Case Conundrum: Affordable Midtowers Compared

The Contenders

Today we're reviewing a series of mid-tower cases at a variety of affordable price points. These four cases are all marketed towards enthusiasts and ship with what were once considered upscale options, including external water cooling mounts, multiple 120mm fans, screwless installation, removable case vents, and board cutouts for third-party heatsink installation.

That's great news if you're tired of seeing full towers get all the high-end love from case manufacturers, but it makes the prospect of picking a single enclosure a bit daunting. We've rounded up options from Antec, Corsair, Fractal, and Rosewill and we'll start with their spec sheets.
A Quartet of Towers
Specifications & Features


One of the specs we've included is whether the case is configured for positive or negative air pressure by default. The term refers to the air pressure inside the case relative to the room it resides in.

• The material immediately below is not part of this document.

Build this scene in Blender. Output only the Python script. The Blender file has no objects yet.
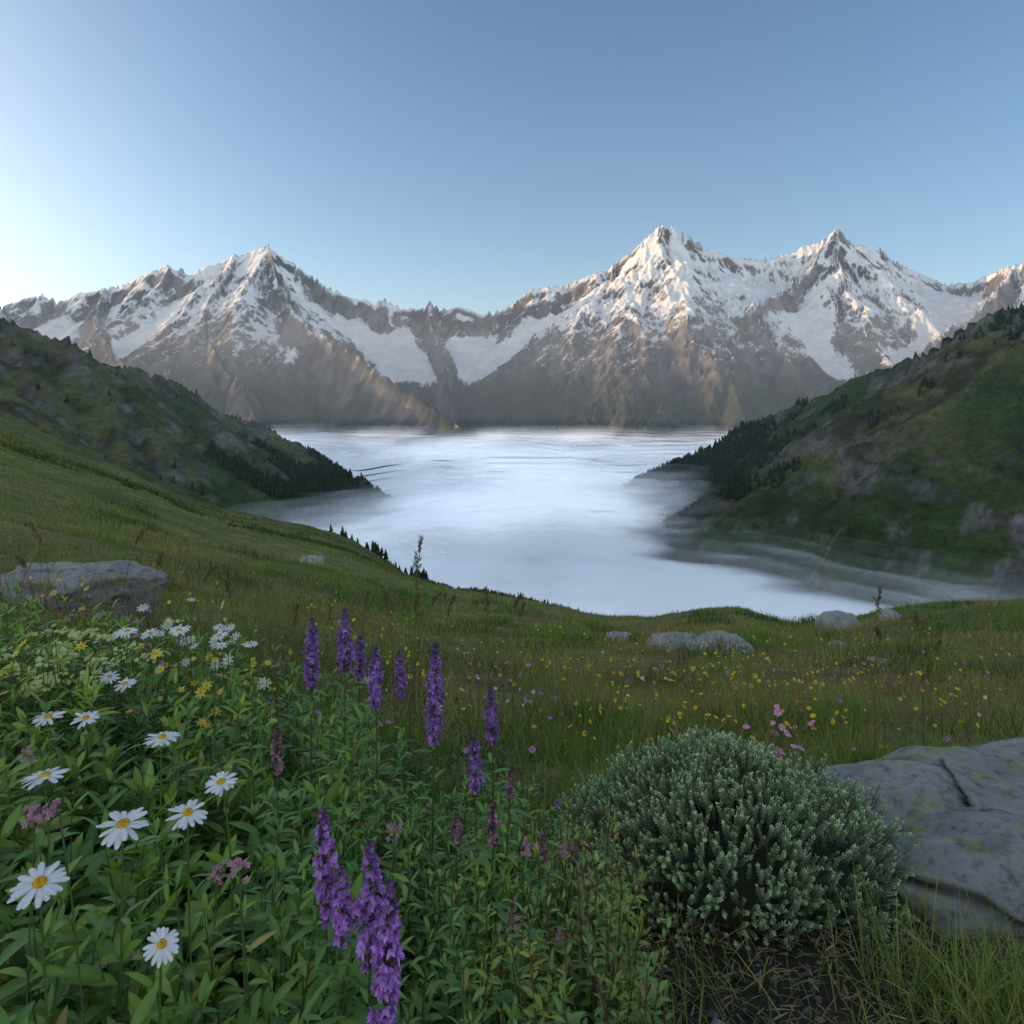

  • Positive pressure:  More air is drawn into the case than is pushed out of it. Air pressure inside the case is higher than ambient.
  • Negative pressure:  More air is pushed out of the case than is drawn into it. Air pressure inside the case is lower than ambient.

Which is better? Depends on who you ask. Almost any case can operate in either configuration, though how effectively they do so will depend on internal geometry and fan placement. Personally, I prefer positive pressure. While both configurations will inevitably gather dust, negative pressure sucks it in from every crevice. With positive pressure, dust can be more easily trapped via fan vents.